[START OF DATA SUPPLIED]

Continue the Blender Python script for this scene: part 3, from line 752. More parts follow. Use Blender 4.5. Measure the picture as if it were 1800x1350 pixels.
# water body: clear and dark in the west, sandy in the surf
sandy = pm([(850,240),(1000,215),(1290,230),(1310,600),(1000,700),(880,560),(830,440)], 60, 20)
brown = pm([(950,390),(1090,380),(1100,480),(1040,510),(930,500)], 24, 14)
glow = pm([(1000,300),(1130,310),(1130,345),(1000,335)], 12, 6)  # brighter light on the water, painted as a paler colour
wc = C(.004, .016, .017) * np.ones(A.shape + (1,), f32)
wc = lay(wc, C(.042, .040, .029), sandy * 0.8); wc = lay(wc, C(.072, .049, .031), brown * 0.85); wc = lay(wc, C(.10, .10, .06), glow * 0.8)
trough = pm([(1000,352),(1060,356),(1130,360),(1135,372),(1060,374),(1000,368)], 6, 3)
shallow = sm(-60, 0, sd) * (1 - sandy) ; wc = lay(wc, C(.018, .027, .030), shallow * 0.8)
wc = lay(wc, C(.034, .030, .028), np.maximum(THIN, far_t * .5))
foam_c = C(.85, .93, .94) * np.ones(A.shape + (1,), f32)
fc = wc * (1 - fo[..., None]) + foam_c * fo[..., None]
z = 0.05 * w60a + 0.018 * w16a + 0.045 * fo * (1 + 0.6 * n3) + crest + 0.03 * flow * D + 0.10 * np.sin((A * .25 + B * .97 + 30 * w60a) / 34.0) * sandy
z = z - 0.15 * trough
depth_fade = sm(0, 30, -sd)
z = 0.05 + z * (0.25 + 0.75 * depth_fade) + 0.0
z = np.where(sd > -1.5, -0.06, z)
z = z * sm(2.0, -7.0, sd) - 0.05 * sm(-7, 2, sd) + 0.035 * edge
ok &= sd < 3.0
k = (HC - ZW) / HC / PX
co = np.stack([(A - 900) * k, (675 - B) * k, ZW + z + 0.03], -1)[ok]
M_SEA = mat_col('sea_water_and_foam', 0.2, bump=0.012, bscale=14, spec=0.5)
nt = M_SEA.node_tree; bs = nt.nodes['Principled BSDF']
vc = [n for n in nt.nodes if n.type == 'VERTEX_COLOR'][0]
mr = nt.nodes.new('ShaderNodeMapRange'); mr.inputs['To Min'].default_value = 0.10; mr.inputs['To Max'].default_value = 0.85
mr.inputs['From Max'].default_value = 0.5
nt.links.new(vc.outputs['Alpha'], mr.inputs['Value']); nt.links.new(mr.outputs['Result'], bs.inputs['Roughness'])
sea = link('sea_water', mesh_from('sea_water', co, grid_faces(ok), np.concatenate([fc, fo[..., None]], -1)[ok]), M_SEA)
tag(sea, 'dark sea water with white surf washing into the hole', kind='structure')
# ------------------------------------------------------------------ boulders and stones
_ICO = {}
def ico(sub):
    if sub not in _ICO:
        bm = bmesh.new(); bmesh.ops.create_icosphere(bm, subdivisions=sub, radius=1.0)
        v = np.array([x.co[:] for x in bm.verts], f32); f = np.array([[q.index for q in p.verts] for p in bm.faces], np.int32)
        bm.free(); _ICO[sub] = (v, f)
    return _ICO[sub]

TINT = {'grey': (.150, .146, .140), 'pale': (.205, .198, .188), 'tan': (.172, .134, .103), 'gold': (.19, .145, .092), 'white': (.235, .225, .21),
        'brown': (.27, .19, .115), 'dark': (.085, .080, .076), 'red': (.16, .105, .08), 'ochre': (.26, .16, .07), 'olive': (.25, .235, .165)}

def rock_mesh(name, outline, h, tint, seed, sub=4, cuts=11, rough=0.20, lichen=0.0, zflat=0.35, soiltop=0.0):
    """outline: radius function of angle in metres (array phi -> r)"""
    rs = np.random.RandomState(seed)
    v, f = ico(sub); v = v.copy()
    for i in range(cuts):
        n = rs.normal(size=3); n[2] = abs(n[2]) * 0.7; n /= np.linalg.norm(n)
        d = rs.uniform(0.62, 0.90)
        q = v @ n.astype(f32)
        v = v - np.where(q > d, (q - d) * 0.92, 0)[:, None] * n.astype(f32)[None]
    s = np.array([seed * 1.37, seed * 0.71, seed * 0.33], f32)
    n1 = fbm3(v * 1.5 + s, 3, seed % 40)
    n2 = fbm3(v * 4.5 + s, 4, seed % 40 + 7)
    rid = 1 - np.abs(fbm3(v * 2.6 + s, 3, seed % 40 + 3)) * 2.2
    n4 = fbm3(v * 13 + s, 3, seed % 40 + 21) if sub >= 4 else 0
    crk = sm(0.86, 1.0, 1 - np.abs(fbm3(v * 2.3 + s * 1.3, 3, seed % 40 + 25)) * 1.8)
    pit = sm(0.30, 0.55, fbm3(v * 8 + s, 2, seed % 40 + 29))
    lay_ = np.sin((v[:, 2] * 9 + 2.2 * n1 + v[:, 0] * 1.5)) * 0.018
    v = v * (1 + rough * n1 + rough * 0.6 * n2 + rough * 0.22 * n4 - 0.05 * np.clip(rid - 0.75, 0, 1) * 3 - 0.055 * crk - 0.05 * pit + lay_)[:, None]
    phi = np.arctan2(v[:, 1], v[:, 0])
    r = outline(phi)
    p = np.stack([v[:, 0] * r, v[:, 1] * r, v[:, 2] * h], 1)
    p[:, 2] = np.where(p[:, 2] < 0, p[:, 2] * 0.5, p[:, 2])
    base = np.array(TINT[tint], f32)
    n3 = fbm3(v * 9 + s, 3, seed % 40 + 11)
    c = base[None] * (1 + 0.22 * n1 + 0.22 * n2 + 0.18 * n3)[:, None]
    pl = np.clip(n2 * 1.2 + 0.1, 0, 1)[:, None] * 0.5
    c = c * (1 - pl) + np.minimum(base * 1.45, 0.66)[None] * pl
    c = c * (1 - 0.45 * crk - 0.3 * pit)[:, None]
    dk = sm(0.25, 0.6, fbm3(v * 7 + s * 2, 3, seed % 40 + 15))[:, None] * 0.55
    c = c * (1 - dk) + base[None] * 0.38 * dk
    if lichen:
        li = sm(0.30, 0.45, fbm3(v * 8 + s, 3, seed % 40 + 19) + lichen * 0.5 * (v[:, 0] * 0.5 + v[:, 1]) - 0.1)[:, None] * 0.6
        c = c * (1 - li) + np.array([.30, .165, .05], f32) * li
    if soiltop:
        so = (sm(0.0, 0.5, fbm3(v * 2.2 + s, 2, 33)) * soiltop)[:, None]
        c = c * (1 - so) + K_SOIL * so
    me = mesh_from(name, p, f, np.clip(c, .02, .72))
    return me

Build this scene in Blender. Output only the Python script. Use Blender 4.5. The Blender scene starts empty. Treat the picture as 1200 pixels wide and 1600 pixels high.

[END OF DATA SUPPLIED]

= WHAT IS NEEDED =
Take the listing above and set it down exactly.

= RESULT OF THE EXERCISE =
Continue the Blender Python script for this scene: part 3, from line 752. More parts follow. Use Blender 4.5. Measure the picture as if it were 1800x1350 pixels.
# water body: clear and dark in the west, sandy in the surf
sandy = pm([(850,240),(1000,215),(1290,230),(1310,600),(1000,700),(880,560),(830,440)], 60, 20)
brown = pm([(950,390),(1090,380),(1100,480),(1040,510),(930,500)], 24, 14)
glow = pm([(1000,300),(1130,310),(1130,345),(1000,335)], 12, 6)  # brighter light on the water, painted as a paler colour
wc = C(.004, .016, .017) * np.ones(A.shape + (1,), f32)
wc = lay(wc, C(.042, .040, .029), sandy * 0.8); wc = lay(wc, C(.072, .049, .031), brown * 0.85); wc = lay(wc, C(.10, .10, .06), glow * 0.8)
trough = pm([(1000,352),(1060,356),(1130,360),(1135,372),(1060,374),(1000,368)], 6, 3)
shallow = sm(-60, 0, sd) * (1 - sandy) ; wc = lay(wc, C(.018, .027, .030), shallow * 0.8)
wc = lay(wc, C(.034, .030, .028), np.maximum(THIN, far_t * .5))
foam_c = C(.85, .93, .94) * np.ones(A.shape + (1,), f32)
fc = wc * (1 - fo[..., None]) + foam_c * fo[..., None]
z = 0.05 * w60a + 0.018 * w16a + 0.045 * fo * (1 + 0.6 * n3) + crest + 0.03 * flow * D + 0.10 * np.sin((A * .25 + B * .97 + 30 * w60a) / 34.0) * sandy
z = z - 0.15 * trough
depth_fade = sm(0, 30, -sd)
z = 0.05 + z * (0.25 + 0.75 * depth_fade) + 0.0
z = np.where(sd > -1.5, -0.06, z)
z = z * sm(2.0, -7.0, sd) - 0.05 * sm(-7, 2, sd) + 0.035 * edge
ok &= sd < 3.0
k = (HC - ZW) / HC / PX
co = np.stack([(A - 900) * k, (675 - B) * k, ZW + z + 0.03], -1)[ok]
M_SEA = mat_col('sea_water_and_foam', 0.2, bump=0.012, bscale=14, spec=0.5)
nt = M_SEA.node_tree; bs = nt.nodes['Principled BSDF']
vc = [n for n in nt.nodes if n.type == 'VERTEX_COLOR'][0]
mr = nt.nodes.new('ShaderNodeMapRange'); mr.inputs['To Min'].default_value = 0.10; mr.inputs['To Max'].default_value = 0.85
mr.inputs['From Max'].default_value = 0.5
nt.links.new(vc.outputs['Alpha'], mr.inputs['Value']); nt.links.new(mr.outputs['Result'], bs.inputs['Roughness'])
sea = link('sea_water', mesh_from('sea_water', co, grid_faces(ok), np.concatenate([fc, fo[..., None]], -1)[ok]), M_SEA)
tag(sea, 'dark sea water with white surf washing into the hole', kind='structure')
# ------------------------------------------------------------------ boulders and stones
_ICO = {}
def ico(sub):
    if sub not in _ICO:
        bm = bmesh.new(); bmesh.ops.create_icosphere(bm, subdivisions=sub, radius=1.0)
        v = np.array([x.co[:] for x in bm.verts], f32); f = np.array([[q.index for q in p.verts] for p in bm.faces], np.int32)
        bm.free(); _ICO[sub] = (v, f)
    return _ICO[sub]

TINT = {'grey': (.150, .146, .140), 'pale': (.205, .198, .188), 'tan': (.172, .134, .103), 'gold': (.19, .145, .092), 'white': (.235, .225, .21),
        'brown': (.27, .19, .115), 'dark': (.085, .080, .076), 'red': (.16, .105, .08), 'ochre': (.26, .16, .07), 'olive': (.25, .235, .165)}

def rock_mesh(name, outline, h, tint, seed, sub=4, cuts=11, rough=0.20, lichen=0.0, zflat=0.35, soiltop=0.0):
    """outline: radius function of angle in metres (array phi -> r)"""
    rs = np.random.RandomState(seed)
    v, f = ico(sub); v = v.copy()
    for i in range(cuts):
        n = rs.normal(size=3); n[2] = abs(n[2]) * 0.7; n /= np.linalg.norm(n)
        d = rs.uniform(0.62, 0.90)
        q = v @ n.astype(f32)
        v = v - np.where(q > d, (q - d) * 0.92, 0)[:, None] * n.astype(f32)[None]
    s = np.array([seed * 1.37, seed * 0.71, seed * 0.33], f32)
    n1 = fbm3(v * 1.5 + s, 3, seed % 40)
    n2 = fbm3(v * 4.5 + s, 4, seed % 40 + 7)
    rid = 1 - np.abs(fbm3(v * 2.6 + s, 3, seed % 40 + 3)) * 2.2
    n4 = fbm3(v * 13 + s, 3, seed % 40 + 21) if sub >= 4 else 0
    crk = sm(0.86, 1.0, 1 - np.abs(fbm3(v * 2.3 + s * 1.3, 3, seed % 40 + 25)) * 1.8)
    pit = sm(0.30, 0.55, fbm3(v * 8 + s, 2, seed % 40 + 29))
    lay_ = np.sin((v[:, 2] * 9 + 2.2 * n1 + v[:, 0] * 1.5)) * 0.018
    v = v * (1 + rough * n1 + rough * 0.6 * n2 + rough * 0.22 * n4 - 0.05 * np.clip(rid - 0.75, 0, 1) * 3 - 0.055 * crk - 0.05 * pit + lay_)[:, None]
    phi = np.arctan2(v[:, 1], v[:, 0])
    r = outline(phi)
    p = np.stack([v[:, 0] * r, v[:, 1] * r, v[:, 2] * h], 1)
    p[:, 2] = np.where(p[:, 2] < 0, p[:, 2] * 0.5, p[:, 2])
    base = np.array(TINT[tint], f32)
    n3 = fbm3(v * 9 + s, 3, seed % 40 + 11)
    c = base[None] * (1 + 0.22 * n1 + 0.22 * n2 + 0.18 * n3)[:, None]
    pl = np.clip(n2 * 1.2 + 0.1, 0, 1)[:, None] * 0.5
    c = c * (1 - pl) + np.minimum(base * 1.45, 0.66)[None] * pl
    c = c * (1 - 0.45 * crk - 0.3 * pit)[:, None]
    dk = sm(0.25, 0.6, fbm3(v * 7 + s * 2, 3, seed % 40 + 15))[:, None] * 0.55
    c = c * (1 - dk) + base[None] * 0.38 * dk
    if lichen:
        li = sm(0.30, 0.45, fbm3(v * 8 + s, 3, seed % 40 + 19) + lichen * 0.5 * (v[:, 0] * 0.5 + v[:, 1]) - 0.1)[:, None] * 0.6
        c = c * (1 - li) + np.array([.30, .165, .05], f32) * li
    if soiltop:
        so = (sm(0.0, 0.5, fbm3(v * 2.2 + s, 2, 33)) * soiltop)[:, None]
        c = c * (1 - so) + K_SOIL * so
    me = mesh_from(name, p, f, np.clip(c, .02, .72))
    return me

Build this scene in Blender. Output only the Python script. Use Blender 4.5. The Blender scene starts empty. Treat the picture as 1200 pixels wide and 1600 pixels high.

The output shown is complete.